Album review, Neon Highway Blues, Gary Hoey, Rock and Blues Muse

By Mike O’Cull

Gary Hoey is one of the most insanely talented guitarists, singer-songwriters working today. Hoey has spent the last thirty years carving himself out a career as a shred/stunt/amazing player and composer. Simply put: he can play anything. Hoey’s latest release, Neon Highway Blues out March 15, 2019 (Provogue/Mascot Label Group) finds him diving deeply into blues and blues/rock sounds without losing his strong, original voice on his instrument or doing a paint-by-numbers retelling of his record collection. This personal authenticity makes Neon Highway Blues a highly-enjoyable set of music that will appeal to most fans of high-end guitar slinging. He also hosts some truly special guests that contribute a lot of fire to these tunes, such as Eric Gales, Lance Lopez, Josh Smith and Hoey’s own teenage son, Ian Hoey.

Gary Hoey  shares, “I really wanted to make sure this album had a lot of Blues on it. I kept sticking to the Blues and listening to the classic players, all the Kings, Albert King, Freddie King, BB King, and finish with some Burger King (laughing)…tried to get that to be a focus of this record — and still put some songs for that my long-time, die-hard fans expect; instrumentals and some rockin’ Zeppelin type stuff. There’s definitely a variety here.”

Hoey tracked Neon Highway Blues in his home studio while maintaining his typically hectic touring schedule and it feels like one of love’s labors. The tracks have that great, live-band feel we all dig and it’s a treat hearing Hoey rip in such a gritty and Earth-bound setting. The first cut, “Under The Rug,” is a supercharged funk/rock workout featuring the supremely talented Eric Gales getting down with Hoey that’s everything modern blues should be: energetic, innovative, and loaded with talent. Combined with Hoey’s smokin’ vocals, this track is a standout.

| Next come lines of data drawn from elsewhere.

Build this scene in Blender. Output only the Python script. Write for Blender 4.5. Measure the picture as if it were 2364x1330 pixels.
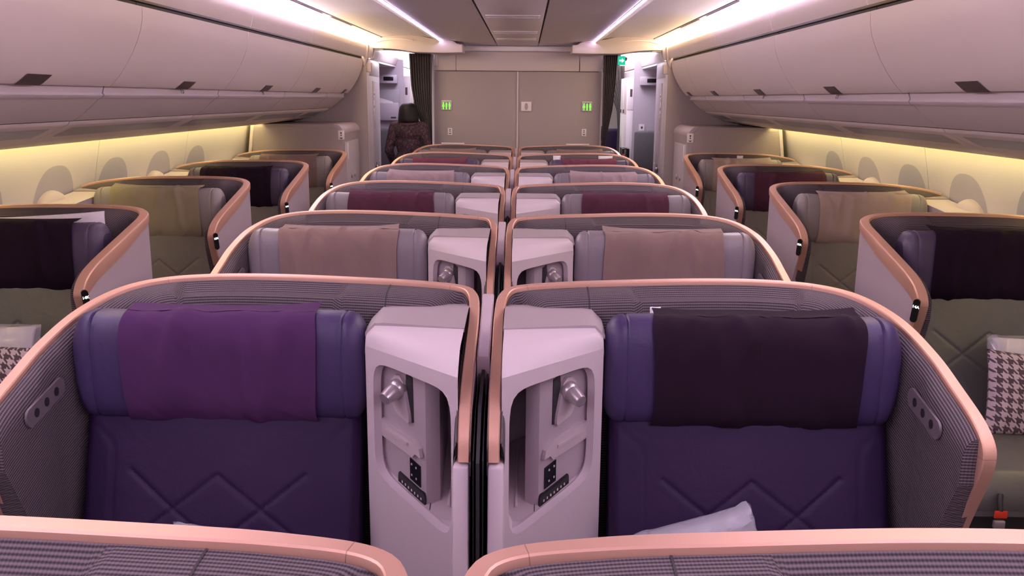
import bpy, bmesh, math, random
from math import sin, cos, pi, radians, sqrt, exp
from mathutils import Vector, Matrix, noise
random.seed(7)
S = bpy.context.scene
COL = S.collection
for o in list(bpy.data.objects): bpy.data.objects.remove(o)

# ------------------------------------------------------------------ camera
CX, CH, PITCH, YAW, ROLL, FPX = .1024, 1.72, .2108, -.0139, .008, 2050.
cam = bpy.data.cameras.new('camera'); cam.sensor_width = 36; cam.lens = FPX/2364*36
cam.clip_start = .05; cam.clip_end = 100
co = bpy.data.objects.new('camera', cam); COL.objects.link(co)
fw = Vector((sin(YAW)*cos(PITCH), cos(YAW)*cos(PITCH), -sin(PITCH)))
r0 = Vector((cos(YAW), -sin(YAW), 0)); u0 = r0.cross(fw)
rr = cos(ROLL)*r0 + sin(ROLL)*u0; uu = -sin(ROLL)*r0 + cos(ROLL)*u0
M = Matrix((rr, uu, -fw)).transposed().to_4x4(); M.translation = Vector((CX, 0, CH))
co.matrix_world = M
S.camera = co
# ------------------------------------------------------------------ world, exposure
S.view_settings.view_transform = 'Standard'; S.view_settings.look = 'None'
S.view_settings.gamma = 1; S.view_settings.use_curve_mapping = False
S.view_settings.exposure = 0.58
W = bpy.data.worlds.new('world'); S.world = W; W.use_nodes = True
W.node_tree.nodes['Background'].inputs[0].default_value = (.62, .42, .62, 1)
W.node_tree.nodes['Background'].inputs[1].default_value = .09

def srgb(*c):
    c = [x/255 for x in c]
    return tuple((x/12.92 if x <= .04045 else ((x+.055)/1.055)**2.4) for x in c)

# ------------------------------------------------------------------ lamps
def area(name, loc, size, size_y, power, color, rot):
    l = bpy.data.lights.new(name, 'AREA'); l.shape = 'RECTANGLE'; l.size = size; l.size_y = size_y
    l.energy = power; l.color = color
    o = bpy.data.objects.new(name, l); COL.objects.link(o); o.location = loc; o.rotation_euler = rot
    return o
# added fill lamps out of view, lighting the fronts of the near seats
area('seat_fill_forward', (0, -.6, 2.30), 2.6, 2.6, 28, (.93, .66, 1.0), (radians(3), 0, 0))
for s in (-1, 1):
    area('seat_fill_aisle', (s*.80, 1.6, 2.34), .45, 3.4, 12, (.95, .66, 1.0), (0, 0, 0))  # added fill on each side, brightens the tops of the front seats

# ------------------------------------------------------------------ materials
MATS = {}
def nodes_of(name):
    m = bpy.data.materials.new(name); m.use_nodes = True
    nt = m.node_tree; b = nt.nodes['Principled BSDF']
    MATS[name] = m
    return m, nt, b
def N(nt, typ, **kw):
    n = nt.nodes.new(typ)
    for k, v in kw.items(): setattr(n, k, v)
    return n
def L(nt, a, b): nt.links.new(a, b)
def mth(nt, op, a, b=None, c=None):
    n = N(nt, 'ShaderNodeMath', operation=op)
    for i, v in enumerate((a, b, c)):
        if v is None: continue
        if isinstance(v, (int, float)): n.inputs[i].default_value = v
        else: L(nt, v, n.inputs[i])
    return n.outputs[0]
def plain(name, col, rough=.5, metal=0, var=.06, scale=6, bump=0, bscale=300, spec=.5, emit=None, estr=0, alpha=1, coat=0):
    m, nt, b = nodes_of(name)
    tc = N(nt, 'ShaderNodeTexCoord'); nz = N(nt, 'ShaderNodeTexNoise')
    nz.inputs['Scale'].default_value = scale; nz.inputs['Detail'].default_value = 3
    L(nt, tc.outputs['Object'], nz.inputs['Vector'])
    mix = N(nt, 'ShaderNodeMixRGB'); L(nt, nz.outputs['Fac'], mix.inputs[0])
    mix.inputs[1].default_value = (*[max(0, c*(1-var)) for c in col], 1)
    mix.inputs[2].default_value = (*[min(1, c*(1+var)) for c in col], 1)
    L(nt, mix.outputs[0], b.inputs['Base Color'])
    b.inputs['Roughness'].default_value = rough; b.inputs['Metallic'].default_value = metal
    b.inputs['Specular IOR Level'].default_value = spec
    if coat: b.inputs['Coat Weight'].default_value = coat
    if alpha < 1: b.inputs['Alpha'].default_value = alpha
    if emit: b.inputs['Emission Color'].default_value = (*emit, 1); b.inputs['Emission Strength'].default_value = estr
    if bump:
        n2 = N(nt, 'ShaderNodeTexNoise'); n2.inputs['Scale'].default_value = bscale
        L(nt, tc.outputs['Object'], n2.inputs['Vector'])
        bp = N(nt, 'ShaderNodeBump'); bp.inputs['Strength'].default_value = bump; bp.inputs['Distance'].default_value = .002
        L(nt, n2.outputs['Fac'], bp.inputs['Height']); L(nt, bp.outputs[0], b.inputs['Normal'])
    return m
def emis(name, col, st):
    m = bpy.data.materials.new(name); m.use_nodes = True; nt = m.node_tree
    nt.nodes.remove(nt.nodes['Principled BSDF']); e = N(nt, 'ShaderNodeEmission')
    e.inputs[0].default_value = (*col, 1); e.inputs[1].default_value = st
    L(nt, e.outputs[0], nt.nodes['Material Output'].inputs[0]); MATS[name] = m
    return m
def ribbed(name, dark, light, pitch=.0078, kx=0, ky=-.35, kz=1):
    m, nt, b = nodes_of(name)
    tc = N(nt, 'ShaderNodeAttribute', attribute_name='ruv'); sp = N(nt, 'ShaderNodeSeparateXYZ'); L(nt, tc.outputs['Vector'], sp.inputs[0])
    c = sp.outputs[1]
    w = mth(nt, 'SINE', mth(nt, 'MULTIPLY', c, 2*pi/pitch))
    h = mth(nt, 'MULTIPLY_ADD', w, .5, .5)
    # fine yarn breaks across the ribs
    d = mth(nt, 'SINE', mth(nt, 'MULTIPLY', sp.outputs[0], 2*pi/.0050))
    h2 = mth(nt, 'MULTIPLY_ADD', d, .16, h)
    mix = N(nt, 'ShaderNodeMixRGB'); L(nt, h2, mix.inputs[0]); mix.use_clamp = True
    mix.inputs[1].default_value = (*dark, 1); mix.inputs[2].default_value = (*light, 1)
    L(nt, mix.outputs[0], b.inputs['Base Color']); b.inputs['Roughness'].default_value = .85
    b.inputs['Specular IOR Level'].default_value = .25
    bp = N(nt, 'ShaderNodeBump'); bp.inputs['Strength'].default_value = .6; bp.inputs['Distance'].default_value = .0015
    L(nt, h2, bp.inputs['Height']); L(nt, bp.outputs[0], b.inputs['Normal'])
    return m
def cloth(name, col, sheen=.1):
    m, nt, b = nodes_of(name)
    tc = N(nt, 'ShaderNodeTexCoord'); wv = N(nt, 'ShaderNodeTexNoise'); wv.inputs['Scale'].default_value = 9
    wv.inputs['Detail'].default_value = 5; L(nt, tc.outputs['Object'], wv.inputs['Vector'])
    mp = N(nt, 'ShaderNodeMapping'); mp.inputs['Scale'].default_value = (900, 900, 60); L(nt, tc.outputs['Object'], mp.inputs[0])
    n2 = N(nt, 'ShaderNodeTexNoise'); n2.inputs['Scale'].default_value = 1; L(nt, mp.outputs[0], n2.inputs['Vector'])
    f = mth(nt, 'MULTIPLY_ADD', n2.outputs['Fac'], .5, mth(nt, 'MULTIPLY', wv.outputs['Fac'], .5))
    mix = N(nt, 'ShaderNodeMixRGB'); L(nt, f, mix.inputs[0])
    mix.inputs[1].default_value = (*[c*.82 for c in col], 1); mix.inputs[2].default_value = (*[min(1, c*1.2) for c in col], 1)
    L(nt, mix.outputs[0], b.inputs['Base Color']); b.inputs['Roughness'].default_value = .85
    b.inputs['Specular IOR Level'].default_value = .2; b.inputs['Sheen Weight'].default_value = sheen
    bp = N(nt, 'ShaderNodeBump'); bp.inputs['Strength'].default_value = .25; bp.inputs['Distance'].default_value = .001
    L(nt, n2.outputs['Fac'], bp.inputs['Height']); L(nt, bp.outputs[0], b.inputs['Normal'])
    return m
def leather(name, col, rough=.42, spec=.45):
    m, nt, b = nodes_of(name)
    tc = N(nt, 'ShaderNodeTexCoord')
    n1 = N(nt, 'ShaderNodeTexNoise'); n1.inputs['Scale'].default_value = 5; L(nt, tc.outputs['Object'], n1.inputs['Vector'])
    vo = N(nt, 'ShaderNodeTexVoronoi'); vo.inputs['Scale'].default_value = 450; L(nt, tc.outputs['Object'], vo.inputs['Vector'])
    n3 = N(nt, 'ShaderNodeTexNoise'); n3.inputs['Scale'].default_value = 14; n3.inputs['Detail'].default_value = 4
    n3.inputs['Distortion'].default_value = .6; L(nt, tc.outputs['Object'], n3.inputs['Vector'])
    mix = N(nt, 'ShaderNodeMixRGB'); L(nt, n1.outputs['Fac'], mix.inputs[0])
    mix.inputs[1].default_value = (*[c*.9 for c in col], 1); mix.inputs[2].default_value = (*[c*1.1 for c in col], 1)
    L(nt, mix.outputs[0], b.inputs['Base Color']); b.inputs['Roughness'].default_value = rough; b.inputs['Specular IOR Level'].default_value = spec
    b1 = N(nt, 'ShaderNodeBump'); b1.inputs['Strength'].default_value = .12; b1.inputs['Distance'].default_value = .001
    L(nt, vo.outputs['Distance'], b1.inputs['Height'])
    b2 = N(nt, 'ShaderNodeBump'); b2.inputs['Strength'].default_value = .25; b2.inputs['Distance'].default_value = .012
    L(nt, n3.outputs['Fac'], b2.inputs['Height']); L(nt, b1.outputs[0], b2.inputs['Normal'])
    L(nt, b2.outputs[0], b.inputs['Normal'])
    return m
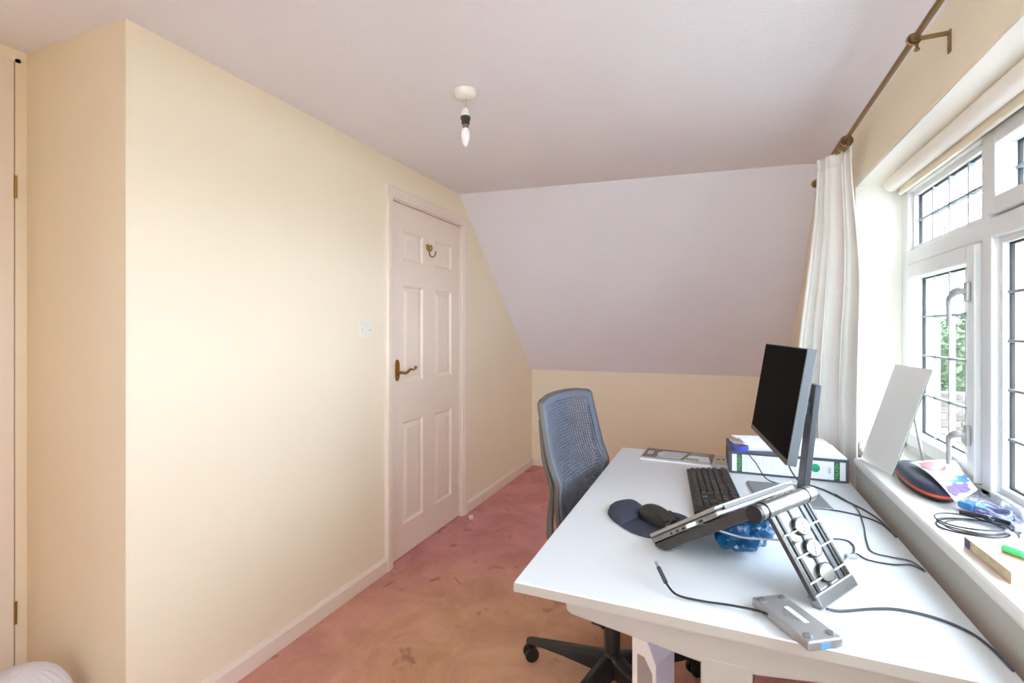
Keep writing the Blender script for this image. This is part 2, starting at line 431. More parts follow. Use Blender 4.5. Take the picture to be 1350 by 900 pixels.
def glaze(parent, y0, y1, z0, z1, ny, nz, zoff=None):
    bm = new(); box(bm, XG-.003, XG+.003, y0-.006, y1+.006, z0-.006, z1+.006); p = obj('window_pane', bm, PANE, parent)
    g = .0035
    for i in range(1, ny):
        y = y0+(y1-y0)*i/ny; lead(p, y-g, y+g, z0, z1)
    for j in range(1, nz):
        z = z0+(z1-z0)*j/nz; lead(p, y0, y1, z-g, z+g)
    bm = new()
    for a, b, c, d in ((y0-.004, y0+.004, z0-.004, z1+.004), (y1-.004, y1+.004, z0-.004, z1+.004), (y0, y1, z0-.004, z0+.004), (y0, y1, z1-.004, z1+.004)):
        box(bm, XG-.0045, XG+.0045, a, b, c, d)
    obj('glazing_seal', bm, SEAL, parent)
def sash(y0, y1, z0, z1, wl, wr, wt, wb, ny, nz, x0=.641):
    bm = new()
    box(bm, x0, XO-.01, y1-wl, y1, z0, z1); box(bm, x0, XO-.01, y0, y0+wr, z0, z1)
    box(bm, x0, XO-.01, y0+wr, y1-wl, z1-wt, z1); box(bm, x0, XO-.01, y0+wr, y1-wl, z0, z0+wb)
    s = obj('window_sash', bm, UPVC, win, bevel=.004)
    glaze(s, y0+wr, y1-wl, z0+wb, z1-wt, ny, nz)
    return s
def fixed(y0, y1, z0, z1, ny, nz):
    bm = new(); b = .016
    box(bm, .672, XO-.01, y0, y0+b, z0, z1); box(bm, .672, XO-.01, y1-b, y1, z0, z1); box(bm, .672, XO-.01, y0+b, y1-b, z0, z0+b); box(bm, .672, XO-.01, y0+b, y1-b, z1-b, z1)
    s = obj('glazing_bead', bm, UPVC, win)
    glaze(s, y0+b, y1-b, z0+b, z1-b, ny, nz)
s1 = sash(1.703, 2.247, .865, 1.515, .045, .045, .048, .045, 4, 4)
fixed(BAYS[0][0], BAYS[0][1], ZTR1, 1.79, 4, 2)
fixed(BAYS[1][0], BAYS[1][1], .862, ZTR0, 4, 5)
sash(1.068, 1.645, 1.576, 1.787, .05, .05, .04, .04, 4, 2)
fixed(BAYS[2][0], BAYS[2][1], .862, ZTR0, 4, 5)
sash(.433, 1.010, 1.576, 1.787, .05, .05, .04, .04, 4, 2)
def casement_handle(y, z, dr):
    bm = new()
    box(bm, .630, .641, y-.011, y+.011, z-.028, z+.028)
    h = obj('window_handle', bm, GREYH, s1, bevel=.004)
    bm = new()
    tube(bm, [(.634, y, z+.002), (.618, y, z+.002), (.611, y+dr*.006, z), (.609, y+dr*.022, z-.008), (.608, y+dr*.032, z-.014), (.608, y+dr*.036, z-.026), (.608, y+dr*.036, z-.06), (.608, y+dr*.037, z-.095)], .008, 8, smooth=4,
         rr=[.009, .010, .010, .0075, .007, .0065, .006, .0055])
    obj('handle_lever', bm, GREYH, h, smooth=True)
for z in (1.385, .99): casement_handle(1.727, z, 1)


# unseen window added behind the camera to brighten the room evenly
w2 = sempty('added_fill_window')
bm = new()
for a, b, c_, d in ((BX0, BX0+.05, BZ0, BZ1), (BX1-.05, BX1, BZ0, BZ1), (BX0, BX1, BZ0, BZ0+.05), (BX0, BX1, BZ1-.05, BZ1), (-.215, -.165, BZ0, BZ1)): box(bm, a, b, -1.58, -1.52, c_, d)
obj('window_frame', bm, UPVC, w2)
for a, b in ((BX0+.05, -.215), (-.165, BX1-.05)):
    bm = new(); box(bm, a, b, -1.553, -1.547, BZ0+.05, BZ1-.05); obj('window_pane', bm, PANE, w2)

# roller blind rolled up under the window head
rb = thing('roller_blind', 'cream roller blind rolled up under the head of the leaded window', 'blind', (.60, 1.08, 1.822))
bm = new(); tube(bm, [(0, -.66, 0), (0, 1.15, 0)], .0255, 28); obj('rolled_fabric', bm, mat('cream_blind_fabric', '#EFEADF', .7, var=.01), rb, smooth=True)
bm = new(); box(bm, .021, .0235, -.65, 1.13, -.036, .004); obj('hanging_fabric', bm, mat('cream_blind_cloth', '#EBE3D0', .75), rb)
bm = new(); box(bm, .016, .028, -.65, 1.13, -.046, -.034); obj('bottom_bar', bm, mat('cream_bar', '#E8DFC9', .5), rb, bevel=.003)
for y in (-.668, 1.15):
    bm = new(); lathe(bm, [(.024, 0), (.024, .006), (.012, .010)], 20, frame_m((0, y, 0), (1, 0, 0), (0, 0, -1), (0, 1, 0))); box(bm, -.012, .012, y, y+.006, 0, .028); obj('end_bracket', bm, WHITEPL, rb)

# ------------------------------------------------------------------ curtain pole and curtain
XR, ZR = .436, 1.977
cp = thing('curtain_pole', 'thin bronze curtain pole bracketed above the window', 'curtain pole', (XR, 1.4, ZR))
bm = new(); tube(bm, [(0, -1.7, 0), (0, 1.27, 0)], .0072, 14); tube(bm, [(0, .045, 0), (0, .062, 0)], .0105, 14); obj('pole', bm, BRONZE, cp, smooth=True)
for yb in (.055, 1.08, -1.2):
    bm = new()
    box(bm, .012, .067, yb-.004, yb+.004, -.004, .004); box(bm, .0655, .069, yb-.007, yb+.007, -.046, .006)
    tube(bm, [(.013*math.cos(t), yb, .013*math.sin(t)) for t in [2*math.pi*k/16 for k in range(16)]], .003, 6, closed=True)
    lathe(bm, [(.0035, 0), (.0035, .01), (.006, .012), (.006, .016)], 10, frame_m((.006, yb, -.012), (1, 0, 0), (0, -1, 0), (0, 0, -1)))
    for zz in (-.012, -.036): lathe(bm, [(.003, 0), (.002, .002)], 8, frame_m((.0655, yb, zz), (0, 1, 0), (0, 0, 1), (-1, 0, 0)))
    obj('bracket', bm, BRONZE, cp, smooth=True)
bm = new()
lathe(bm, [(.008, 0), (.012, .008), (.008, .016), (.017, .03), (.02, .04), (.016, .052), (.006, .06), (.009, .068), (.003, .075)], 16, frame_m((0, 1.27, 0), (1, 0, 0), (0, 0, -1), (0, 1, 0)))
obj('finial', bm, BRONZE, cp, smooth=True)
bm = new(); tube(bm, [(.019*math.cos(2*math.pi*k/20), 0, .019*math.sin(2*math.pi*k/20)) for k in range(20)], .0032, 6, closed=True)
lathe(bm, [(.004, -.002), (.004, .002)], 8, frame_m((0, 0, -.023), (1, 0, 0), (0, 1, 0), (0, 0, 1)))
ring0 = obj('curtain_ring', bm, BRONZE, cp, smooth=True)
ry = [.715, .735, .755, .772, .79, .81, .835, .86, .885]
ring0.location = (0, ry[0], -.009)
for i, y in enumerate(ry[1:]): share(ring0, cp, (0, y, -.009), (0, 0, R(random.uniform(-25, 25))))

cu = thing('curtain', 'white cotton curtain gathered to the far side of the window', 'curtain', (0, 0, 0))
def sst(a, b, x):
    x = max(0, min(1, (x-a)/(b-a))); return x*x*(3-2*x)
def cpos(sv, t):
    z = 1.956-(1.956-.40)*t
    e = sst(0, .75, t)
    xl, xr = .374-.066*sst(0, .62, t), .463+.040*sst(0, .35, t)
    yr, yl = 2.135+.06*e, 2.285+.10*e
    w_ = sv+.030*math.sin(2*math.pi*2*sv+.6)
    x = xr+(xl-xr)*w_
    ph = 2*math.pi*4.6*(sv+.045*math.sin(2*math.pi*sv+1.0))+.8
    am = (.016+.022*e)*(.75+.35*math.sin(5*sv+1.2))
    y = yr+(yl-yr)*sv+am*math.sin(ph)+.006*math.sin(ph*.5+3*t)
    x += .008*math.cos(ph)*(1+e)*(1 if 0 < sv < 1 else 0)*math.sin(math.pi*sv)
    if sv < .08: y += .03*(1-sv/.08)      # the wall-side edge turns back
    x += .006*math.sin(t*5+sv*9)*e*math.sin(math.pi*sv)
    return Vector((min(x, .5005), y, z))
bm = new(); NS, NT = 170, 44
g = [[bm.verts.new(cpos(i/NS, j/NT)) for i in range(NS+1)] for j in range(NT+1)]
for a, b in zip(g, g[1:]):
    for i in range(NS): bm.faces.new((a[i], a[i+1], b[i+1], b[i]))
cloth = obj('curtain_cloth', bm, CURT, cu, smooth=True, auto=False)
so = cloth.modifiers.new('thick', 'SOLIDIFY'); so.thickness = .0025
# heading band sewn along the top, and the little woven knots
bm = new(); rows_ = []
for i in range(NS+1):
    q = [cpos(i/NS, tt)+Vector((0, -.0022, dz)) for tt, dz in ((0, .0015), (.004, 0), (.028, 0))]; rows_.append([bm.verts.new(p) for p in q])
for a, b in zip(rows_, rows_[1:]):
    for k in range(2): bm.faces.new((a[k], b[k], b[k+1], a[k+1]))
hh = obj('heading_band', bm, CURT, cu, smooth=True, auto=False); hh.modifiers.new('t', 'SOLIDIFY').thickness = .003
bm = new()
for j in range(1, 11):
    for i in range(9):
        p = cpos((i+.5+.25*(j % 2))/9.5, j*.088-.02)+Vector((0, -.003, 0))
        bmesh.ops.create_icosphere(bm, subdivisions=1, radius=.0028, matrix=Matrix.Translation(p))
obj('woven_knots', bm, CURT, cu, smooth=True, kind='stuff')

# ------------------------------------------------------------------ ceiling light
cl = thing('ceiling_light', 'bare candle bulb hanging from a white ceiling rose', 'ceiling light', (-.885, 1.655, 2.19))
bm = new(); lathe(bm, [(.043, .002), (.043, -.012), (.040, -.020), (.030, -.027), (.008, -.030)], 32); obj('ceiling_rose', bm, WHITEPL, cl, smooth=True)
bm = new(); lathe(bm, [(.006, -.028), (.005, -.034), (.0022, -.036), (.0022, -.075)], 12); obj('cord', bm, mat('pale_grey_flex', '#A9A39B', .5), cl, smooth=True)
bm = new(); lathe(bm, [(.005, -.062), (.012, -.068), (.0155, -.08), (.017, -.098)], 20); lh = obj('lamp_holder', bm, WHITEPL, cl, smooth=True)
bm = new(); lathe(bm, [(.019, -.096), (.019, -.106), (.016, -.108), (.0155, -.124), (.013, -.126)], 20); obj('holder_skirt', bm, mat('dark_green_holder', '#3A3C36', .45), lh, smooth=True)
bm = new(); lathe(bm, [(.0115, -.122), (.0115, -.138), (.0105, -.142)], 16); obj('bulb_cap', bm, mat('tarnished_cap', '#8E7F6A', .35, metal=.9, var=.2, vscale=60), cl, smooth=True)
bm = new(); lathe(bm, [(.0105, -.140), (.0155, -.150), (.0175, -.162), (.0165, -.178), (.012, -.196), (.006, -.208), (.002, -.211)], 24); obj('bulb', bm, mat('frosted_bulb', '#F6F6F4', .25), cl, smooth=True)

# ------------------------------------------------------------------ desk
DX0, DX1, DY0, DY1, DZ = -.395, .428, .955, 2.235, .75
dk = thing('desk', 'large white-topped desk on pale beige metal T-legs against the window ledge', 'desk', (.0165, 1.6, 0))
ox, oy = .0165, 1.6
bm = new(); box(bm, DX0-ox, DX1-ox, DY0-oy, DY1-oy, DZ-.022, DZ); obj('desktop', bm, DESKW, dk, bevel=.0025)
bm = new(); box(bm, DX0-ox-.0006, DX1-ox+.0006, DY0-oy-.0006, DY1-oy+.0006, DZ-.0215, DZ-.003); obj('edge_banding', bm, mat('beige_edge_band', '#A89F93', .5, var=.01), dk)
for yy in (1.03, 2.15):
    bm = new(); y = yy-oy
    poly = [(-.312, .728), (-.312, .688), (-.30, .680), (-.05, .646), (.05, .646), (.30, .680), (.312, .688), (.312, .728)]
    prism(bm, poly, y-.03, y+.03, frame_m((0, 0, 0), (1, 0, 0), (0, 0, 1), (0, 1, 0)))
    leg = obj('leg', bm, DESKG, dk, bevel=.004)
    bm = new(); box(bm, -.045, .045, y-.0304, y+.0304, .03, .66); obj('leg_column', bm, DESKG, leg, bevel=.004)
    bm = new(); box(bm, -.36, .36, y-.035, y+.035, .006, .035); obj('leg_foot', bm, DESKG, leg, bevel=.006)
bm = new(); box(bm, -.03, .03, 1.06-oy, 2.12-oy, .66, .72); obj('crossbeam', bm, DESKG, dk, bevel=.004)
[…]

“Your Kind Of Love” is the kind of upbeat shuffle that fills roadhouse dancefloors and shows Hoey turning in some absolutely Epicurean Elmore/Allman-inspired slide playing. He has a nice touch with the bottleneck of which the old masters would certainly approve. “Don’t Come Crying” is a cool mid-tempo blues with a tasty chromatic bassline and features 17-year-old Ian Hoey, already a skilled guitarist in his own right, dealing out licks right next to his dad. It’s hard to tell when one Hoey stops playing and the other starts, a fact that should make both of them proud. Other highlights here include “Damned If I Do” (feat. Lance Lopez) and the gorgeous  “Almost Heaven.”

The album closes with the title track “Neon Highway Blues.” It’s a gentle, blues-influenced instrumental ballad that again presents Hoey on slide guitar, albeit with a much more delicate feel than on earlier selections. It winds the record down on a peaceful and positive note and makes you want to listen close to catch every nuance.

With a collection of 21 albums, it’s no wonder that Gary Hoey is listed as one of the top 100 guitarists of all time.

Gary Hoey has created yet another winner with Neon Highway Blues and sounds as good or better than he ever has. He’s one of those players with chops to burn who also has the rare gift of restraint. Hoey is always memorable and entertaining who never overplays or loses sight of a track’s big picture. This puts him near the top of the heap on an instrument that many others play as if it were a purely athletic pursuit. If you’ve enjoyed Hoey in the past, you’ll like this record, too. If he’s a new face to you, crank this set up and get ready for a good time hanging out with your next guitar hero. Good stuff.